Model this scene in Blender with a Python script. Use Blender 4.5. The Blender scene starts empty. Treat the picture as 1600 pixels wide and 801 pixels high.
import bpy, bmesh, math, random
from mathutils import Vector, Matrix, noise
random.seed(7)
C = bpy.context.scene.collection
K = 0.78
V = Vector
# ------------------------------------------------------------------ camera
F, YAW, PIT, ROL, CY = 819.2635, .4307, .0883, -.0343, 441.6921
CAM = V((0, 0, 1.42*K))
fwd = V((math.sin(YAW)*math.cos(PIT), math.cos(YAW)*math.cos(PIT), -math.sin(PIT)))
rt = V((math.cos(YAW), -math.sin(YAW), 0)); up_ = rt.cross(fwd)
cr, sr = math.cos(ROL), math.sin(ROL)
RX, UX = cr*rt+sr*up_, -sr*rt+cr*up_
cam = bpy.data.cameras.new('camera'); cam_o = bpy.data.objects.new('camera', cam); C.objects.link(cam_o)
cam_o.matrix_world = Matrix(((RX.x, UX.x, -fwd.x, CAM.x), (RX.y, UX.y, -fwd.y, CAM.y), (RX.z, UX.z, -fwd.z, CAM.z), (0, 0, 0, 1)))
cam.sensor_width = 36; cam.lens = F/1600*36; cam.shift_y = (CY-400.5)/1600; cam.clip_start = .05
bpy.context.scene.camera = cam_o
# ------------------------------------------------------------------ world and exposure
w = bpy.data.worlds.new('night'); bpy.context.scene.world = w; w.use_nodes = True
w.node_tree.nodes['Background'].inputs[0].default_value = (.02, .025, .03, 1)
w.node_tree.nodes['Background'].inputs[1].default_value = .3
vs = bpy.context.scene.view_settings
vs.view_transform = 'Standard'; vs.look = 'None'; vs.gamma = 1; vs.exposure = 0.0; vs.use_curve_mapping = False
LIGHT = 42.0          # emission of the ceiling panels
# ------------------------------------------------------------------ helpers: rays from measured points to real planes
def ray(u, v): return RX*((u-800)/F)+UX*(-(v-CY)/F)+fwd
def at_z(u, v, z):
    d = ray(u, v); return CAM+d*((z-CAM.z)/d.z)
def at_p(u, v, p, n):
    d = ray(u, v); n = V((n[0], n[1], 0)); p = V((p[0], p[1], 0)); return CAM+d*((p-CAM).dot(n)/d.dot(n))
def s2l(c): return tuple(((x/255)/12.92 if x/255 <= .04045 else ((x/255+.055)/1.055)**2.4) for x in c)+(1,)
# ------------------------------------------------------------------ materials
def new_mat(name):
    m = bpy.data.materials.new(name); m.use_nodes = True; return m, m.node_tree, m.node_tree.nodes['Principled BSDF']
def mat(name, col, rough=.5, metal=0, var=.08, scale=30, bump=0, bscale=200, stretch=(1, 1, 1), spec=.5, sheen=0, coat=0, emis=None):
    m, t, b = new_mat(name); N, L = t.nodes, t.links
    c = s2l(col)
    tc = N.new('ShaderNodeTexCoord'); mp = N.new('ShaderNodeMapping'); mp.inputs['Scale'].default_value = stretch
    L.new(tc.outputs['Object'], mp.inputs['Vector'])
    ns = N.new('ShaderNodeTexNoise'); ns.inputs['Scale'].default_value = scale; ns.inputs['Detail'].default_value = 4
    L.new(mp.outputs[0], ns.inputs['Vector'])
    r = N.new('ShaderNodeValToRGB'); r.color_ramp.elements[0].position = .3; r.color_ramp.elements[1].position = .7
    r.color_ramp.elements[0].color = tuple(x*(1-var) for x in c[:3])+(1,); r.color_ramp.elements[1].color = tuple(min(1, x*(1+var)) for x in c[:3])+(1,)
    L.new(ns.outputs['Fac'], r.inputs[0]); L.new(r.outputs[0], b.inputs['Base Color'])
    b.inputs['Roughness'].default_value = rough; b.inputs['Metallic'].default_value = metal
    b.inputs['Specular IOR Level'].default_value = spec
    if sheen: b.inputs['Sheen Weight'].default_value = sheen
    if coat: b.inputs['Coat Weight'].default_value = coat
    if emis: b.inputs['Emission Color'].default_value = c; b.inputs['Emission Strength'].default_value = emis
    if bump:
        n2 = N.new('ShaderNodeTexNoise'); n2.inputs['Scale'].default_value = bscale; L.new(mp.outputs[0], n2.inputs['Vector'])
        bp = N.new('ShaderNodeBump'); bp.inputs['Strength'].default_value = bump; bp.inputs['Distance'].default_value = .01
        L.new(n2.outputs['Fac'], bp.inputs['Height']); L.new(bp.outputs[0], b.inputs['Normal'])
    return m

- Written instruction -
Write out all the data again, exactly as it appears.

- Written solution -
Model this scene in Blender with a Python script. Use Blender 4.5. The Blender scene starts empty. Treat the picture as 1600 pixels wide and 801 pixels high.
import bpy, bmesh, math, random
from mathutils import Vector, Matrix, noise
random.seed(7)
C = bpy.context.scene.collection
K = 0.78
V = Vector
# ------------------------------------------------------------------ camera
F, YAW, PIT, ROL, CY = 819.2635, .4307, .0883, -.0343, 441.6921
CAM = V((0, 0, 1.42*K))
fwd = V((math.sin(YAW)*math.cos(PIT), math.cos(YAW)*math.cos(PIT), -math.sin(PIT)))
rt = V((math.cos(YAW), -math.sin(YAW), 0)); up_ = rt.cross(fwd)
cr, sr = math.cos(ROL), math.sin(ROL)
RX, UX = cr*rt+sr*up_, -sr*rt+cr*up_
cam = bpy.data.cameras.new('camera'); cam_o = bpy.data.objects.new('camera', cam); C.objects.link(cam_o)
cam_o.matrix_world = Matrix(((RX.x, UX.x, -fwd.x, CAM.x), (RX.y, UX.y, -fwd.y, CAM.y), (RX.z, UX.z, -fwd.z, CAM.z), (0, 0, 0, 1)))
cam.sensor_width = 36; cam.lens = F/1600*36; cam.shift_y = (CY-400.5)/1600; cam.clip_start = .05
bpy.context.scene.camera = cam_o
# ------------------------------------------------------------------ world and exposure
w = bpy.data.worlds.new('night'); bpy.context.scene.world = w; w.use_nodes = True
w.node_tree.nodes['Background'].inputs[0].default_value = (.02, .025, .03, 1)
w.node_tree.nodes['Background'].inputs[1].default_value = .3
vs = bpy.context.scene.view_settings
vs.view_transform = 'Standard'; vs.look = 'None'; vs.gamma = 1; vs.exposure = 0.0; vs.use_curve_mapping = False
LIGHT = 42.0          # emission of the ceiling panels
# ------------------------------------------------------------------ helpers: rays from measured points to real planes
def ray(u, v): return RX*((u-800)/F)+UX*(-(v-CY)/F)+fwd
def at_z(u, v, z):
    d = ray(u, v); return CAM+d*((z-CAM.z)/d.z)
def at_p(u, v, p, n):
    d = ray(u, v); n = V((n[0], n[1], 0)); p = V((p[0], p[1], 0)); return CAM+d*((p-CAM).dot(n)/d.dot(n))
def s2l(c): return tuple(((x/255)/12.92 if x/255 <= .04045 else ((x/255+.055)/1.055)**2.4) for x in c)+(1,)
# ------------------------------------------------------------------ materials
def new_mat(name):
    m = bpy.data.materials.new(name); m.use_nodes = True; return m, m.node_tree, m.node_tree.nodes['Principled BSDF']
def mat(name, col, rough=.5, metal=0, var=.08, scale=30, bump=0, bscale=200, stretch=(1, 1, 1), spec=.5, sheen=0, coat=0, emis=None):
    m, t, b = new_mat(name); N, L = t.nodes, t.links
    c = s2l(col)
    tc = N.new('ShaderNodeTexCoord'); mp = N.new('ShaderNodeMapping'); mp.inputs['Scale'].default_value = stretch
    L.new(tc.outputs['Object'], mp.inputs['Vector'])
    ns = N.new('ShaderNodeTexNoise'); ns.inputs['Scale'].default_value = scale; ns.inputs['Detail'].default_value = 4
    L.new(mp.outputs[0], ns.inputs['Vector'])
    r = N.new('ShaderNodeValToRGB'); r.color_ramp.elements[0].position = .3; r.color_ramp.elements[1].position = .7
    r.color_ramp.elements[0].color = tuple(x*(1-var) for x in c[:3])+(1,); r.color_ramp.elements[1].color = tuple(min(1, x*(1+var)) for x in c[:3])+(1,)
    L.new(ns.outputs['Fac'], r.inputs[0]); L.new(r.outputs[0], b.inputs['Base Color'])
    b.inputs['Roughness'].default_value = rough; b.inputs['Metallic'].default_value = metal
    b.inputs['Specular IOR Level'].default_value = spec
    if sheen: b.inputs['Sheen Weight'].default_value = sheen
    if coat: b.inputs['Coat Weight'].default_value = coat
    if emis: b.inputs['Emission Color'].default_value = c; b.inputs['Emission Strength'].default_value = emis
    if bump:
        n2 = N.new('ShaderNodeTexNoise'); n2.inputs['Scale'].default_value = bscale; L.new(mp.outputs[0], n2.inputs['Vector'])
        bp = N.new('ShaderNodeBump'); bp.inputs['Strength'].default_value = bump; bp.inputs['Distance'].default_value = .01
        L.new(n2.outputs['Fac'], bp.inputs['Height']); L.new(bp.outputs[0], b.inputs['Normal'])
    return m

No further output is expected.